Di seguito l’intervista con le dichiarazioni principali e più interessanti: “Il mio stile è versatile, non mi piace essere confinato in una categoria. Mi sento a mio agio sia con abbigliamento casual e streetstyle, che con un suit per partecipare a un evento. Non direi che la moda è la mia più grande passione, ma è qualcosa che mi affascina e a cui do importanza”.

Nuova stagione col Milan: “Non sono mai preoccupato. Ci saranno nuove sfide, nuove prove, ed è proprio questo che amo”.

Miglior partita col Milan: “Ogni volta che entro in campo, è magico. Tutto lo stadio, tutto il popolo rossonero alle spalle, la magia si crea naturalmente. E poi, il contesto di alcune partite rende la cosa ancora più speciale. Penso a due partite in particolare. La scorsa stagione, quella giocata in casa contro la Fiorentina. Eravamo vicini allo scudetto, ma non l’avevamo ancora in pugno e quella gara si preannunciava difficile. I tifosi hanno scortato l’autobus, l’entusiasmo era incredibile, ho sentito tutto lo stadio spingere dietro di me, ci ha dato le ali, ci sentivamo invincibili. L’altra partita è stata l’andata contro il Napoli in questa stagione di Champions League. Si poteva sentire che il Milan è la Champions League e che San Siro vive per quei momenti”.
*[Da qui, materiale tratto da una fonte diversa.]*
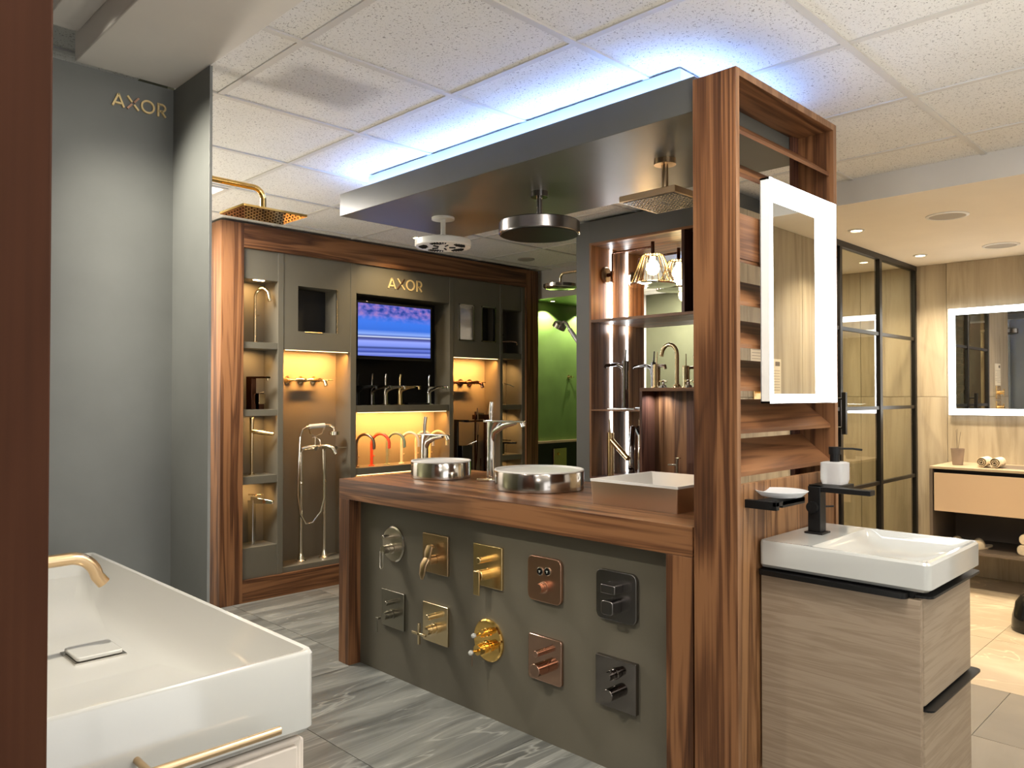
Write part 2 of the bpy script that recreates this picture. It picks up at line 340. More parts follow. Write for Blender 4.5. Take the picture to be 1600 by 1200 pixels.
# ------------------------------------------------------------------ setting: ceiling
cl_ = struct(B(-2.6, 6.5, -2.6, 5.2, 2.43, 2.5).build('ceiling', WHITEWALL))
CX0, CPX, CY0, CPY = 1.232, 0.605, 0.962, 0.5945
ct = None
nx = range(-6, 7); ny = range(-6, 7)
lit = set()
for (px, py) in PANELS: lit.add((math.floor((px - CX0) / CPX), math.floor((py - CY0) / CPY)))
for i in nx:
    for j in ny:
        x0 = CX0 + CPX * i; y0 = CY0 + CPY * j
        if y0 > 4.9 or y0 < -2.6 or x0 > 5.1 or (x0 > 3.9 and y0 < 2.9) or (i, j) in lit: continue
        if ct is None:
            ct = B(0.008, CPX - 0.008, 0.008, CPY - 0.008, 0, 0.02).build('tile', CTILE, cl_, bevel=0.003, smooth=False); o = ct
        else:
            o = ct.copy(); COL.objects.link(o)
        o.location = (x0, y0, 2.402)
for i in nx:
    x = CX0 + CPX * i
    if x > 5.1: continue
    B(x - 0.012, x + 0.012, -2.6 if x < 4 else 2.9, 4.95, 2.397, 2.404).build('rail', TBAR, cl_, smooth=False)
for j in ny:
    y = CY0 + CPY * j
    if y > 4.95 or y < -2.6: continue
    B(-2.6, 4.0 if y < 2.9 else 5.02, y - 0.012, y + 0.012, 2.3955, 2.404).build('rail', TBAR, cl_, smooth=False)
for k, (px, py) in enumerate(PANELS):
    i, j = math.floor((px - CX0) / CPX), math.floor((py - CY0) / CPY)
    x0, y0 = CX0 + CPX * i, CY0 + CPY * j
    where = ('', 'above the camera, beyond the brown board', 'behind the camera near the added window', 'behind the right vanity side', 'to the left of the brown board', 'in the corner between both added windows', 'by the wet room side wall', 'above the aisle in front of the island')[k]
    if k == 0:
        t = thing('ceiling_light', 'square luminous ceiling panel beside the top of the grey wall fin', 'ceiling light', (x0, y0, 2.39), group='recessed luminous ceiling panels')
    else:
        t = thing('ceiling_light', 'added square luminous ceiling panel ' + where, 'ceiling light', (x0, y0, 2.39), group='recessed luminous ceiling panels')
    B(0.03, CPX - 0.03, 0.03, CPY - 0.03, 0.006, 0.012).build('diffuser', LEDP, t)
    m_ = MB()
    for a in ((0.012, 0.03, 0.012, CPY - 0.012), (CPX - 0.03, CPX - 0.012, 0.012, CPY - 0.012), (0.03, CPX - 0.03, 0.012, 0.03), (0.03, CPX - 0.03, CPY - 0.03, CPY - 0.012)): m_.box(*a, 0.0, 0.04)
    m_.build('frame', TBAR, t)
# ------------------------------------------------------------------ setting: walls
struct(B(0.05, 0.20, 0.79, 2.5, 0, 2.43).build('wall_left', WSIDE, bevel=0.002))
struct(B(0.05, 1.0, 2.505, 2.56, 0, 2.275).build('wall_front_left', GREYWALL))
struct(B(0.975, 0.984, 2.235, 2.505, 0, 2.275).build('trim_1', GREYWALL, bevel=0.001))
struct(B(0.978, 1.0, 2.56, 4.99, 0, 2.43).build('wall_left_far', OLIVE))
bm_ = struct(MB().box(0.688, 0.985, -2.6, 2.50, 2.279, 2.43).build('trim_2', BEAMP, bevel=0.004))
struct(MB().box(0.60, 0.688, -2.6, 2.47, 2.355, 2.43).box(0.52, 0.60, -2.6, 2.45, 2.385, 2.43).build('trim_3', BEAMP, bevel=0.003))
struct(B(0.98, 5.02, 4.96, 5.05, 0, 2.43).build('wall_back', WHITEWALL))
struct(B(-2.65, -2.6, -2.6, 5.2, 0, 2.43).build('wall_behind_left', OLIVE))
struct(B(-2.6, 0.05, 3.3, 3.4, 0, 2.43).build('wall_side_left', OLIVE))
struct(B(-2.6, 4.0, -2.65, -2.6, 0, 2.43).build('wall_behind_right', WHITEWALL))
for n_, (wx, wy, ax) in enumerate(((0.6, -2.59, 'x'), (-2.59, 0.9, 'y'))):  # unseen windows with glowing panes, added for the fill light
    fr_ = MB()
    def wb_(a0, a1, z0, z1, d0=0.0, d1=0.06):
        if ax == 'x': fr_.box(wx + a0, wx + a1, wy + d0, wy + d1, z0, z1)
        else: fr_.box(wx + d0, wx + d1, wy + a0, wy + a1, z0, z1)
    for a_ in (-1.55, -0.52, 0.48, 1.5): wb_(a_, a_ + 0.05, 0.2, 2.3)
    wb_(-1.55, 1.55, 0.2, 0.25); wb_(-1.55, 1.55, 2.25, 2.3)
    wo_ = struct(fr_.build('fill_window_%d' % (n_ + 1), BLACKFR))
    fr_ = MB(); wb_(-1.5, 1.5, 0.25, 2.25, 0.0, 0.01)
    fr_.build('pane', mat('glowing fill pane', (0.8, 0.8, 0.8), 0.4, emit=(0.95, 0.97, 1.0), es=0.25), wo_)
# wet room box: bulkhead, soffit, tiled walls
struct(B(4.0, 4.12, -2.6, 1.97, 2.278, 2.43).build('trim_4', WHITEWALL))
sof = struct(B(4.003, 6.35, 0.15, 3.05, 2.277, 2.32).build('ceiling_wet_room', SOFFIT))
wf = struct(B(6.312, 6.36, 0.1, 3.1, 0, 2.3).build('wall_far', GROUTW))
wr = struct(B(4.0, 6.312, 0.12, 0.192, 0, 2.3).build('wall_right', GROUTW))
wb = struct(B(4.13, 6.312, 3.008, 3.08, 0, 2.43).build('wall_shower', GROUTW))
ws = struct(B(3.45, 4.22, 1.998, 2.045, 0, 2.277).build('wall_tiled_return', GROUTW))
struct(B(4.0, 4.1, -2.6, 0.12, 0, 2.43).build('wall_right_front', WHITEWALL))
wt = {}
def wall_tile(par, axis, pos, a0, a1, z0, z1):
    """a large wood-grain tile lying against a wall; axis x: faces -x; axis y: faces -y; axis Y: faces +y"""
    g = 0.0015; w, h = round(a1 - a0, 3), round(z1 - z0, 3); k = (axis, w, h)
    if k not in wt:
        if axis == 'x': m_ = B(0, 0.008, g, w - g, g, h - g)
        else: m_ = B(g, w - g, 0, 0.008, g, h - g)
        o = m_.build('tile', WTILEX, par, bevel=0.001, smooth=False, seg=1); wt[k] = o
    else:
        o = wt[k].copy(); COL.objects.link(o); o.parent = par
    o.location = {'x': (pos, a0, z0), 'y': (a0, pos, z0), 'Y': (a0, pos, z0)}[axis]
for z0, z1 in ((0, 1.29), (1.29, 2.277)):
    for k in range(5): wall_tile(wf, 'x', 6.304, 1.768 + 0.62 * (k - 3) + 0.0, 1.768 + 0.62 * (k - 2), z0, z1)
    for k in range(4): wall_tile(wr, 'Y', 0.192, 4.0 + 0.578 * k, 4.0 + 0.578 * (k + 1), z0, z1)
    for k in range(4): wall_tile(wb, 'y', 3.0, 4.13 + 0.545 * k, 4.13 + 0.545 * (k + 1), z0, z1)
    wall_tile(ws, 'y', 1.99, 3.735, 4.22, z0, z1); wall_tile(ws, 'y', 1.99, 3.45, 3.735, z0, z1)
# green shower bay behind the display wall
struct(B(5.006, 5.02, 2.95, 4.96, 2.153, 2.43).build('trim_5', WHITEWALL))
struct(B(5.02, 6.4, 3.05, 4.96, 2.156, 2.2).build('ceiling_green_bay', GREEN))
struct(B(4.952, 6.4, 4.79, 4.9, 0.885, 2.16).build('wall_green', GREEN))
struct(B(4.952, 6.4, 4.795, 4.9, 0, 0.865).build('wall_green_base', VOID))
struct(B(4.952, 6.4, 4.76, 4.9, 0.865, 0.885).build('trim_6', BEIGEL))
struct(B(6.3, 6.4, 3.05, 4.79, 0, 2.16).build('wall_green_end', GREEN))
struct(B(4.95, 5.02, 4.80, 4.96, 0, 2.43).build('wall_jamb', WHITEWALL))
for x in (5.2, 5.72):
    t = thing('spotlight', 'small round spotlight close to the green wall' if x < 5.5 else 'second spotlight above the green wall, hidden by the dark unit', 'spotlight', (x, 4.68, 2.156))
    MB().lathe([(0.03, 0), (0.03, -0.006), (0.018, -0.006), (0.018, -0.002)]).build('rim', TBAR, t)
    MB().lathe([(0.017, -0.003), (0.017, -0.006)]).build('lens', LEDG, t)
    spot('spotlight_beam', (x, 4.68, 2.135), 18, (1.0, 0.9, 0.62), 120, r=0.01, blend=0.25)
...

Maignan bambino: “Sono sempre stato diverso, in anticipo rispetto alla mia generazione, e questo grazie alla mia mentalità, che mi dava un vantaggio sugli altri. Non ho mai seguito gli altri, ho sempre cercato di pensare con la mia testa. A 12 anni giocavo attaccante, ma a una selezione dell’Accademia nazionale francese andai così bene che restai portiere”.

Attaccante alle origini: “Ho iniziato a giocare a calcio all’età di 6-7 anni. Ero attaccante o numero 10, non volevo andare in porta… Sono finito lì per caso. Così, da ragazzino mi alternavo tra il ruolo di portiere e quello di giocatore di campo. All’età di 12-13 anni mi fu offerta l’opportunità di sostenere dei test a Clairefontaine, l’accademia nazionale del calcio francese. L’allenatore che mi accompagnò al provino mi lanciò una sfida: “Se arrivi all’ultimo turno di selezione, resterai portiere”. Sfortunatamente o fortunatamente, è quello che è successo! All’epoca mi seguiva il Psg, e questo mi convinse a restare in porta. Ma ho mantenuto quel desiderio di giocare più avanti, di partecipare al gioco”.

Modelli: “Da bambino guardavo Edwin van Der Sar. Ma presto mi sono convinto che dovevo essere io il mio modello”.

Colleghi: “Per i miei colleghi provo molto rispetto. In particolare per Manuel Neuer e per il contributo che ha apportato al nostro ruolo di portiere”.

Portiere regista: “Per me è importante andare oltre la mia funzione, il mio ruolo non si limita alla mia area di rigore, parlo molto con i miei compagni di squadra per prevedere le mosse dell’avversario. Ho sempre avuto questa mentalità perché parto dal presupposto che sia benefica per la squadra. Se faccio una buona partita, ma la squadra perde, non sarò mai soddisfatto”.